Confesso que após todas as partilhas foi ainda mais claro para mim, que um amigo não tem de ser quem muito fala, mas sim, quem sem falar se consegue fazer ouvir. Um amigo não é o que desaparece perante uma situação difícil, por não saber lidar com a mesma, mas sim o que sabe sair de si mesmo e das suas incapacidades para chegar ao outro a quem afinal chama…amigo.

Ninguém cura a solidão de ninguém, é um facto.
É verdade que, quando perdemos quem amamos, uma gélida solidão instala-se dentro de nós, um transtorno constante inquieta-nos, roí-nos, faz-nos doer e nada nem ninguém parece ter a fórmula de o fazer desaparecer.  
É verdade também que há uma impotência gigante que nos traz sentimentos de raiva, de revolta e até de zanga profunda com a vida. Mas, a verdade das verdades é que o apoio dos que nos rodeiam é balsâmico para atravessarmos a dor com algum aconchego.

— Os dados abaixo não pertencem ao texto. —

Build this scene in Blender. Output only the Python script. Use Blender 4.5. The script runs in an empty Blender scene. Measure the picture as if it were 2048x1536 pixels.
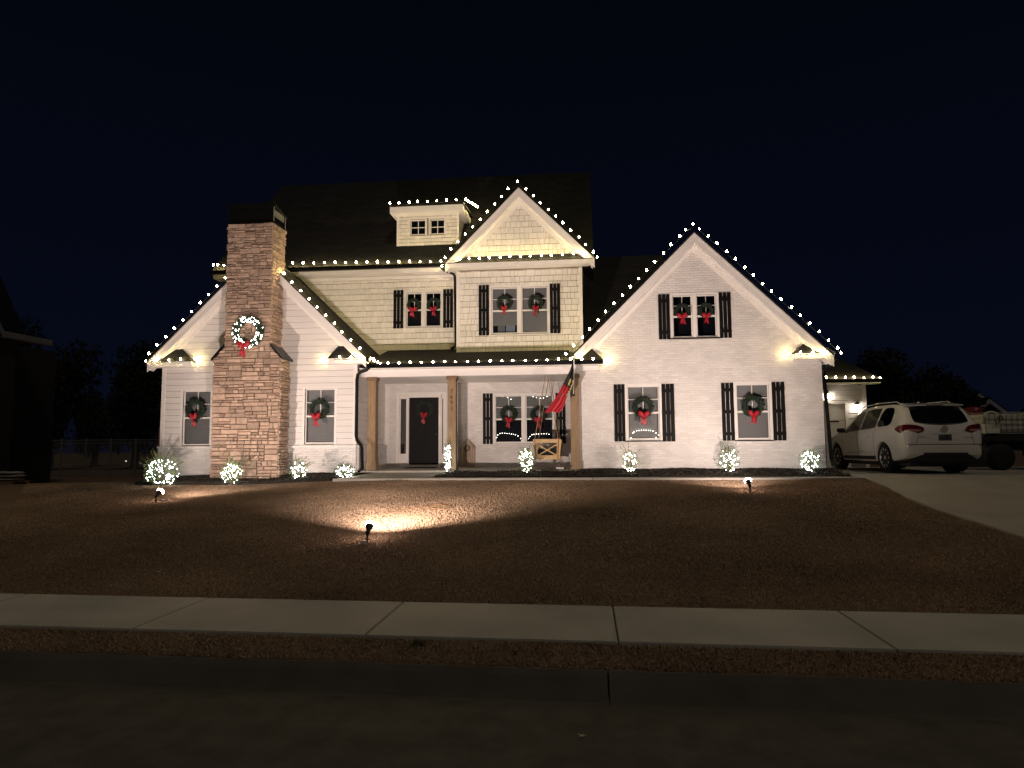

Que bom que é saber que há coisas que os amigos sabem.
Sabem por exemplo, que não precisamos de dizer muito para que nos possamos entender, pois ambos já experienciámos que uma das mais duras solidões é mesmo a de não se sentir entendido. 
Muitas vezes, basta sentirmos que o outro está ali, que podemos falar se preciso for, ou nada dizer se isso for o que no momento nos é mais confortável.
Um amigo sabe que quem está do lado de dentro, a viver um processo desta natureza, talvez não dê agora o primeiro passo para tomar um café ou para jantar, como outrora o fazia.
Um amigo sabe, ou deveria saber (desculpem lá a minha presunção), que o primeiro passo agora lhe pertence, pelo menos até tudo voltar ao equilíbrio que a reciprocidade anterior sempre permitiu.
A amizade não se pedincha, não se compra, nem se vende.                        
Ou é, ou não é.
Se é, revela-se nas acções.
Se não é, é nas acções que se revela também! ~   

1 comentário:

  1. Gostei muito do seu texto. Isso acontece não só com a perda de filhos para a morte mas também com a perda de filhos para a "vida" : drogas, marginalidade, etc, situações horríveis que abalam e destroiem muitas familias e em que perguntamos: onde estão os amigos? pergunto mais: onde está a familia? os os primos? o padre que nos conhece? é isso tudo que escreve mas penso que há sempre alguém que fura essa barreira e rompe para se chegar a nós. E para mim há sempre Alguém maior do que eu e que nunca me abandona.